Scott Potter, director of Metro Water Services, said water quality is currently not a concern but reported nine confirmed main breaks and seven under investigation, warning that thawing may reveal additional breaks. He advised residents to drip hot and cold faucets to keep water moving and to check unoccupied properties.

Transportation officials said primary routes are clear and secondary routes are passable except where trees block roadways. Philip Jones, deputy director of the Nashville Department of Transportation, said crews and partners including TDOT are assisting with debris and tree removal and that the city has salted and plowed more than 14,000 lane miles.

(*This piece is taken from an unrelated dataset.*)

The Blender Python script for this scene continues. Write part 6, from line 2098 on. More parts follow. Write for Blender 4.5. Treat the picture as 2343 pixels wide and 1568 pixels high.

The briefing also addressed claims circulating on social media that union line crews were being turned away. Jessica Stewart, president of SEIU Local 205, called those reports "false" and read an excerpt from IBEW leadership denying that IBEW crews were turned away and saying additional IBEW crews were en route or already working with NES.

Officials warned that restoration for some small, hard-to-reach pockets could take longer even after main feeders are back online and urged residents to document damage, move storm debris to the curb for scheduled removal, and use the city's warming locations. The city said it will post updated outage maps and operational information at nashville.gov and encouraged anyone with a life-threatening emergency to call 911.

The briefing concluded with an appeal to neighbors to check on one another and a promise of daily updates as recovery shifts from response to long-term repair and debris removal.